Show only lines that include "scene".
◇ ◇ ◇
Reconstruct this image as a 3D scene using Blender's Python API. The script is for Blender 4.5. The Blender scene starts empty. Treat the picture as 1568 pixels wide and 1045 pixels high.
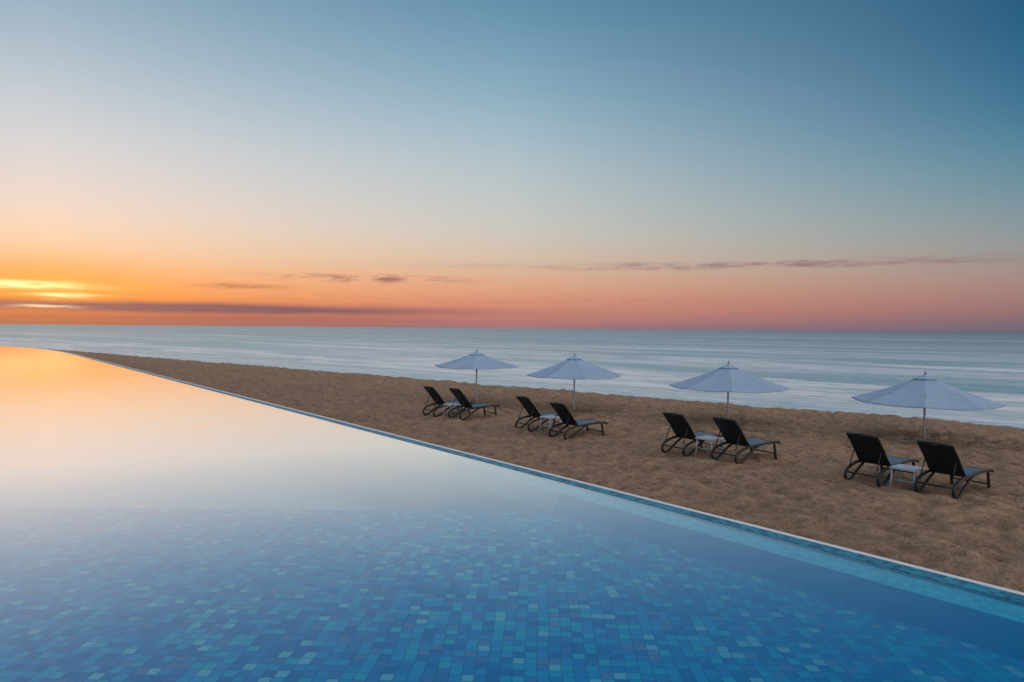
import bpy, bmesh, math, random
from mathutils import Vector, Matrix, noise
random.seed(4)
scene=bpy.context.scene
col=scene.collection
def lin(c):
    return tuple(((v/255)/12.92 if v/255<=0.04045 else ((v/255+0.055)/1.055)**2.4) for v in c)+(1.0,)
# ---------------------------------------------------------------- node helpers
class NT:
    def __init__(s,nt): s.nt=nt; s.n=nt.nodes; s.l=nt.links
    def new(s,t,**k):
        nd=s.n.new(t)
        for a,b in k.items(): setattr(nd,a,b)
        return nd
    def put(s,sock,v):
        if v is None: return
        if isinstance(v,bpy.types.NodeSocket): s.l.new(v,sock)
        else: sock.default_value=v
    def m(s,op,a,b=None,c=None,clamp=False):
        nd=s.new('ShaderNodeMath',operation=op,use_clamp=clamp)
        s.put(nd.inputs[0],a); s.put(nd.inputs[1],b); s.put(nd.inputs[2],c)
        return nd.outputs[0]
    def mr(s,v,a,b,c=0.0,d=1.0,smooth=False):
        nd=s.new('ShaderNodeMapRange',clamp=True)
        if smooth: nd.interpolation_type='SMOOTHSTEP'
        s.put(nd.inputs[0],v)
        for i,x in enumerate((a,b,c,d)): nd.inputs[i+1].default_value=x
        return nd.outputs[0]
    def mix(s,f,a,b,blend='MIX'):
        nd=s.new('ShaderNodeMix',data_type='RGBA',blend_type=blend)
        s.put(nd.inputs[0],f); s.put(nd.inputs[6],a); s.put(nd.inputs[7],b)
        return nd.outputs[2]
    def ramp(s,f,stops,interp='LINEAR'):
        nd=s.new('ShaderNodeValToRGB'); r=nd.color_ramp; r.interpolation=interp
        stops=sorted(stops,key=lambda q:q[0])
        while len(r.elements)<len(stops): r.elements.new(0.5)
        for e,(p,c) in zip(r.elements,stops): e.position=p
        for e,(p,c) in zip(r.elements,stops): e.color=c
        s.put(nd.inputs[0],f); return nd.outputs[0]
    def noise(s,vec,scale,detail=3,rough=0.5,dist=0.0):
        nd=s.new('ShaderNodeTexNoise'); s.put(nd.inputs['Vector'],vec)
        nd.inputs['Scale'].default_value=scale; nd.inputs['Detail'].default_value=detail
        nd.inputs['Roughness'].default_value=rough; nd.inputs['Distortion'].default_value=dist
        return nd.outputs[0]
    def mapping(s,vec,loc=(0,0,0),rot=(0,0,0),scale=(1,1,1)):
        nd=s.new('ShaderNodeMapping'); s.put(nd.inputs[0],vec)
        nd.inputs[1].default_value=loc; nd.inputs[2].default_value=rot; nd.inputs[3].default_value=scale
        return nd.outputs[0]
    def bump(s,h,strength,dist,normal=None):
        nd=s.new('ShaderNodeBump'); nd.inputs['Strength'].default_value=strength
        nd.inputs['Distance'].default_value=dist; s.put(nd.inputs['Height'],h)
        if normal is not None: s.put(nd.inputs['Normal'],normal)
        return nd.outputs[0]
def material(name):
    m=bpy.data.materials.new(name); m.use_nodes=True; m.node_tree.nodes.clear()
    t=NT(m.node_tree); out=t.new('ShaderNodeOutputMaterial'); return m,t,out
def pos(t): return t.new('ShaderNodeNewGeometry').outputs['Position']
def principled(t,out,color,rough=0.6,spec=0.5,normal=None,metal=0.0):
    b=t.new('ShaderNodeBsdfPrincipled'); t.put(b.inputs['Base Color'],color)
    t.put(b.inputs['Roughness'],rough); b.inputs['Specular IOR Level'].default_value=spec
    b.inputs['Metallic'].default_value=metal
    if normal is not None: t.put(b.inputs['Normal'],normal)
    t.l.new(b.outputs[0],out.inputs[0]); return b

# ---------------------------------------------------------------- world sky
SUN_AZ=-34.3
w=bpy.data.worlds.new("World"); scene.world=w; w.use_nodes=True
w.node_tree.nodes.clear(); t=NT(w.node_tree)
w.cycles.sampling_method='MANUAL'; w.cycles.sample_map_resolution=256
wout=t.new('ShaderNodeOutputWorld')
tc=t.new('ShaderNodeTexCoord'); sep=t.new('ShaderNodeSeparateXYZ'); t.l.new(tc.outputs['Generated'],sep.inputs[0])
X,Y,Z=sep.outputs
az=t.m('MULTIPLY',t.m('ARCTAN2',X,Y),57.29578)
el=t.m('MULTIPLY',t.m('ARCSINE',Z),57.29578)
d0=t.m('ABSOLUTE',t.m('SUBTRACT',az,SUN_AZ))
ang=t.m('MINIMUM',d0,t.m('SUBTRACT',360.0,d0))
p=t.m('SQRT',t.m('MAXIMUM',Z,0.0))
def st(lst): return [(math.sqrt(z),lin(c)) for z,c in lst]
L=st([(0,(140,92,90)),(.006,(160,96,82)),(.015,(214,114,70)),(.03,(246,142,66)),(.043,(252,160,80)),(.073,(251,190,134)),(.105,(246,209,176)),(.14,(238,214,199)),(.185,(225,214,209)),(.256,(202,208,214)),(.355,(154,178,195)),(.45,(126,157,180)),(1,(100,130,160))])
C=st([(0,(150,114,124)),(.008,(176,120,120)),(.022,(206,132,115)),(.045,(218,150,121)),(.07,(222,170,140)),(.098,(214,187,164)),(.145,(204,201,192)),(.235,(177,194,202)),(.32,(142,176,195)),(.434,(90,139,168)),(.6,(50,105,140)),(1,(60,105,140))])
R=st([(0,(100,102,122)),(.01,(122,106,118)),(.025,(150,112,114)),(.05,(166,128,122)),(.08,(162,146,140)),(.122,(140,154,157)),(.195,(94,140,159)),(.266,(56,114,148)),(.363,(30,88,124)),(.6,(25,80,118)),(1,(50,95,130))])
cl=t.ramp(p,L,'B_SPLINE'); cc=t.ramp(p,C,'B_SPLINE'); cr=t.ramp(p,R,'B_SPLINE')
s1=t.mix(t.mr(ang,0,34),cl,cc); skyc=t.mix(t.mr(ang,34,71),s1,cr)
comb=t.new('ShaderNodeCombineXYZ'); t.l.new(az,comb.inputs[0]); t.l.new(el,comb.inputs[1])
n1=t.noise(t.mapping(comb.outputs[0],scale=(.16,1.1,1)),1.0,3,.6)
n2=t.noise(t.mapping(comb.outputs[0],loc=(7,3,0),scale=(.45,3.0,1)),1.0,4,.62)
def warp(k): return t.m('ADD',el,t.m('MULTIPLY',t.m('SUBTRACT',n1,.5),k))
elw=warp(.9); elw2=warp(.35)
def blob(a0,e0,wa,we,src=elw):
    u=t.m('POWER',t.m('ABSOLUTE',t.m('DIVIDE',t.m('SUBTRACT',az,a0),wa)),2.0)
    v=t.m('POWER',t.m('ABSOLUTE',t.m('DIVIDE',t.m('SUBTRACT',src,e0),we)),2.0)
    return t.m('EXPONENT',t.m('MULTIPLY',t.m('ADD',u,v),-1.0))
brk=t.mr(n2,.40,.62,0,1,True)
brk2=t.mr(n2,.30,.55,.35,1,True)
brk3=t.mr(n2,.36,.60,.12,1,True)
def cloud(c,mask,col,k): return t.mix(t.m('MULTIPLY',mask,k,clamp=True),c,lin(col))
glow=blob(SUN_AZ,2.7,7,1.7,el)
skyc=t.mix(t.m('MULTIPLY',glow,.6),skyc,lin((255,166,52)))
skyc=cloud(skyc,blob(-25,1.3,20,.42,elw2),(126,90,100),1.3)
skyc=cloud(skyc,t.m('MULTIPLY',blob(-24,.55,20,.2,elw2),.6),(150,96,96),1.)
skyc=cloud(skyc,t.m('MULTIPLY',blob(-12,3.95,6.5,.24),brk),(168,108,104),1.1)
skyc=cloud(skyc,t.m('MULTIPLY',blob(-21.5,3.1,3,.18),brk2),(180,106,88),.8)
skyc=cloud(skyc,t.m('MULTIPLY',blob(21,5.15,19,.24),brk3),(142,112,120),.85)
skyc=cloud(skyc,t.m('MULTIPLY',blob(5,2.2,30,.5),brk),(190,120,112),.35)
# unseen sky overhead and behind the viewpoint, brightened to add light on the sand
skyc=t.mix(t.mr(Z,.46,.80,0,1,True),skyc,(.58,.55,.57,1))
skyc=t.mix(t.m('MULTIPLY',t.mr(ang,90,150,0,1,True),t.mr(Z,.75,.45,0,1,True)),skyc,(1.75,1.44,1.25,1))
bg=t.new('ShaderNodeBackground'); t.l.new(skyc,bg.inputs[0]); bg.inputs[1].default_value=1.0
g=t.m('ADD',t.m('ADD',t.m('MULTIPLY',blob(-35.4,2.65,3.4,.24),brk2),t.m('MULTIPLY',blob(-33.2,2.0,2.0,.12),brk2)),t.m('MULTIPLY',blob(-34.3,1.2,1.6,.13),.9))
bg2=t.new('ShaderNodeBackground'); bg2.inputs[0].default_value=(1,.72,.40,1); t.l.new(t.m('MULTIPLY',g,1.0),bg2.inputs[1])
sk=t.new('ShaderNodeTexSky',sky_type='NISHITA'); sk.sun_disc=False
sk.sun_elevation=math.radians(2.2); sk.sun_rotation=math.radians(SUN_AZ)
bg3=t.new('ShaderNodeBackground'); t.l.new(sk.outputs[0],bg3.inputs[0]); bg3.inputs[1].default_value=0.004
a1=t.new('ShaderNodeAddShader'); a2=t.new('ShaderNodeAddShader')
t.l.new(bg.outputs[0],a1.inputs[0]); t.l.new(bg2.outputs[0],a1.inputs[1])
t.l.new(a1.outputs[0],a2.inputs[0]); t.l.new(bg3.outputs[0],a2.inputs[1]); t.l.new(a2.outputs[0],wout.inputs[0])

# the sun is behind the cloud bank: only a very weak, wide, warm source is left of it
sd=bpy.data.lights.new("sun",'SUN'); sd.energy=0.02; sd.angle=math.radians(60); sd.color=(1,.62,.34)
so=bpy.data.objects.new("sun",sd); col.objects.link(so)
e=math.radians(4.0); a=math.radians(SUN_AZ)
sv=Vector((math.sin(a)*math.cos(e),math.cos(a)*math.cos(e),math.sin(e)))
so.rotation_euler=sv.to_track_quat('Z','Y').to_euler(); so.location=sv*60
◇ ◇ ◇
**RESPONSE TO THE TASK**.
Reconstruct this image as a 3D scene using Blender's Python API. The script is for Blender 4.5. The Blender scene starts empty. Treat the picture as 1568 pixels wide and 1045 pixels high.
scene=bpy.context.scene
col=scene.collection
w=bpy.data.worlds.new("World"); scene.world=w; w.use_nodes=True